The residence team didn’t want to make students pay for and stay in residence if it didn’t make sense for them, Chishti said.

“We had everything ready before we knew anything about college dates because we knew that as soon as the college announced whenever they would stay open or online until, students would immediately have questions,” Chishti said. “Depending on what the college announced we would offer refunds and the number would change based on whatever dates the college sent out.

“We’re moving as quickly as we can, and we want to be fair to students,” she said.

Santos said he chose to live in residence to meet fellow students and experience campus life in Canada, but the changes to residence worried him.

“I thought many people would leave and I wouldn’t meet anyone here and I would be alone,” he said. “I considered everything — moving out, going back to Brazil.”

More than 100 students eventually opted to leave the residence and receive a refund, Chishti said.
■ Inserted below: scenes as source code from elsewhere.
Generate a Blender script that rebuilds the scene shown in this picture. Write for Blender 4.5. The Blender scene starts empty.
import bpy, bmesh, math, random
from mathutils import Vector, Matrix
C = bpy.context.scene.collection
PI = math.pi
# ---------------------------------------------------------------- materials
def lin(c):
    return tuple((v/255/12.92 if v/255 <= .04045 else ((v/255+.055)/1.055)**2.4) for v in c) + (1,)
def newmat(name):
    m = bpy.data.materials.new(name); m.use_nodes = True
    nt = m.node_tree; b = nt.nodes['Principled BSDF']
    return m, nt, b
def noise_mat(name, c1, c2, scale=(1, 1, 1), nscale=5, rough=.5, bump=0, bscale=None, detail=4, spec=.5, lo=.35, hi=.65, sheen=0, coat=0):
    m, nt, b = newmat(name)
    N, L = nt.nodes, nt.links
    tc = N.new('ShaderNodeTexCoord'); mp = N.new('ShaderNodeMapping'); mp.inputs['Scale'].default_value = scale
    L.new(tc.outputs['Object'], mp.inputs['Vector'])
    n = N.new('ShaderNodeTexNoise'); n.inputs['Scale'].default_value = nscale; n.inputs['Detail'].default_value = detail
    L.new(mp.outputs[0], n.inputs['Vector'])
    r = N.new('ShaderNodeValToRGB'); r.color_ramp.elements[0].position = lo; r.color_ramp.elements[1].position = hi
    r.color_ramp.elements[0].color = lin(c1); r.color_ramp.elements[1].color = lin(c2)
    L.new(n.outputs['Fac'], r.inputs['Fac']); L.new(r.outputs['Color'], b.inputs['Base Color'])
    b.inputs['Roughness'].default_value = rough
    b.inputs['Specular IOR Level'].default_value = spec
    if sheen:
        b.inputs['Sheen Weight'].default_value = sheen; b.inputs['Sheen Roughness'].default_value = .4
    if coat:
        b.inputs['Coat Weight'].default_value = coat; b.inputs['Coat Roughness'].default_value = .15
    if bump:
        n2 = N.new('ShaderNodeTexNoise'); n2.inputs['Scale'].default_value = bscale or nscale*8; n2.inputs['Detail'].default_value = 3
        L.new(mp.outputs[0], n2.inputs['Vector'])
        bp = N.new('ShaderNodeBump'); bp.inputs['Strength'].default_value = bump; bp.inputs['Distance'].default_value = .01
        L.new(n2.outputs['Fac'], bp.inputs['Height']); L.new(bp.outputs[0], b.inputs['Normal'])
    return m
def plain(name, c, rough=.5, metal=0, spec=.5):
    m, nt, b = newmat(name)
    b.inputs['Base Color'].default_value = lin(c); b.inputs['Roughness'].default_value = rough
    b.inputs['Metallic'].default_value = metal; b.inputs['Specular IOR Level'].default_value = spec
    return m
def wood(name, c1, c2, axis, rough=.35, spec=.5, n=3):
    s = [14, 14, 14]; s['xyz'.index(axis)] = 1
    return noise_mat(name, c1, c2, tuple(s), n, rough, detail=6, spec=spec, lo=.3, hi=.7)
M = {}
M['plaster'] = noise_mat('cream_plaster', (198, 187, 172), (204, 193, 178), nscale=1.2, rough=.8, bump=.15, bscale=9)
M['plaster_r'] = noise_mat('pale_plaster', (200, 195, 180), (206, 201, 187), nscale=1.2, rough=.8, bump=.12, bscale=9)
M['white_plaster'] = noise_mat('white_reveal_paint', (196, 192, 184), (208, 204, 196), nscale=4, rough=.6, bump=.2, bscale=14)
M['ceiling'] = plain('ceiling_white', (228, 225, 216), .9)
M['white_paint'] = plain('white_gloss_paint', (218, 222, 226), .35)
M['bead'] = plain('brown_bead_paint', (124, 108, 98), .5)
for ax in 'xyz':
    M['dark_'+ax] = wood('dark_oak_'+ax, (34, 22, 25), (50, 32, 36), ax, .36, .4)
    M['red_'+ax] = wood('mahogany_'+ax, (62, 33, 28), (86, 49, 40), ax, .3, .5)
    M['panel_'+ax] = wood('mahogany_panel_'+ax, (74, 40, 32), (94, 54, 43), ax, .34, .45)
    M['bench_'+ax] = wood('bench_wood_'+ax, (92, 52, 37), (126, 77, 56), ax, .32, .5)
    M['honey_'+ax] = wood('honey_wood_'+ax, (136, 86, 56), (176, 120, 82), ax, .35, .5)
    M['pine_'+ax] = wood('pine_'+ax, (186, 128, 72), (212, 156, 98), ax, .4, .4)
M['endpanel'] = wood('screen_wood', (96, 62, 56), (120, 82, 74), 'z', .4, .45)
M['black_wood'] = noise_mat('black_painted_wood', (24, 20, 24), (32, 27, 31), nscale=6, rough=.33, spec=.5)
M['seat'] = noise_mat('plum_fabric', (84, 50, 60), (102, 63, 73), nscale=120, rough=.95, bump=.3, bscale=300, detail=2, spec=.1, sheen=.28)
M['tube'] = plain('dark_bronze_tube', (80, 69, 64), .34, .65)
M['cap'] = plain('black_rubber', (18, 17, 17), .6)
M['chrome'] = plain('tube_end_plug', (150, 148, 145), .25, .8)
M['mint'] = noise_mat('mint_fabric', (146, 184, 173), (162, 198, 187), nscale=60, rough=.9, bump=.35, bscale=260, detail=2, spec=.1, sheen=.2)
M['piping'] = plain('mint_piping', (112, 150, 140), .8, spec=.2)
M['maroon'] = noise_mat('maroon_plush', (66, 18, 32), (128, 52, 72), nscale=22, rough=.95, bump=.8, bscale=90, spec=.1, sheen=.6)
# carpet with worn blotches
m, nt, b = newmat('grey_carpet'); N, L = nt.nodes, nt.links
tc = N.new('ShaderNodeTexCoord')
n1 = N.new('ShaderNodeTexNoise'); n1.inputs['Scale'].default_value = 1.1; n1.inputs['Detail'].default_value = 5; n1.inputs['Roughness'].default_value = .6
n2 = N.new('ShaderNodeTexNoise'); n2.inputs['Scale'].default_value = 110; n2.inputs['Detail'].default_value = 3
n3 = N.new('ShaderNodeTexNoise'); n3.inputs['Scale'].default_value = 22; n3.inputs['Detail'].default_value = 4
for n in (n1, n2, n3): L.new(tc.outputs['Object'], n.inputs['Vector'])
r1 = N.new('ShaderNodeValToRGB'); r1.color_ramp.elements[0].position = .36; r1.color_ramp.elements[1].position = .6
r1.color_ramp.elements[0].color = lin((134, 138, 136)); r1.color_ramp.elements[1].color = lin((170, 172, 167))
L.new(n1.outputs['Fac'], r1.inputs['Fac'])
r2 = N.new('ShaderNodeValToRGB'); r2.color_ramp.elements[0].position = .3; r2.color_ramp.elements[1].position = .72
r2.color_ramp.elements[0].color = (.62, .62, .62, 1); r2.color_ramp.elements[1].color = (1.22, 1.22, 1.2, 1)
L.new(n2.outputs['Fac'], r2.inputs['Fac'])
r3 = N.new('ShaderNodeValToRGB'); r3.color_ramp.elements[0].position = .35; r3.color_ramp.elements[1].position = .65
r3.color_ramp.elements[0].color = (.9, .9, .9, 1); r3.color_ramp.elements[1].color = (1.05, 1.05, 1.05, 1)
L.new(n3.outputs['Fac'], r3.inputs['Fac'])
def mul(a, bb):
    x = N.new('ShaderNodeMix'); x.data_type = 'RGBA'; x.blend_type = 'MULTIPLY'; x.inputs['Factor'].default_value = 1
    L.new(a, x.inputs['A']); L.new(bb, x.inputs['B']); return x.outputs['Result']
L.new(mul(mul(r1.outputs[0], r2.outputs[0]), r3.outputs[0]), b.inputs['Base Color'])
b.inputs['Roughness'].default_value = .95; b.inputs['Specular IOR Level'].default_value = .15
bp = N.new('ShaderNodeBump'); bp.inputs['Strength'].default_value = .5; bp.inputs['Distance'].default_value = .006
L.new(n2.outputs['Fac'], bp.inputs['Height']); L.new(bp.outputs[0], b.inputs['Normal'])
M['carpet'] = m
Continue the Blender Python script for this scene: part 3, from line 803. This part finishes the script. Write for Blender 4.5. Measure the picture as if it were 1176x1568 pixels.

“I feel genuinely bad for students,” she said. “It’s hard not being able to make friends, not being able to see people.”

Gabi Hentschke, board director for IGNITE and Residence Community Assistant for Humber’s Lakeshore residence, said virtual events can be difficult as in-person programming typically engages more students.

“I try to do the best work possible so that people will have fun and be able to make connections with others,” she said.

Since moving into his dorm, Santos said things have improved as he’s connected with other students who also chose to remain in residence, but the experience hasn’t been the same with restrictions in place.

“I hoped it would be better,” he said. “I know it would be better without restrictions.”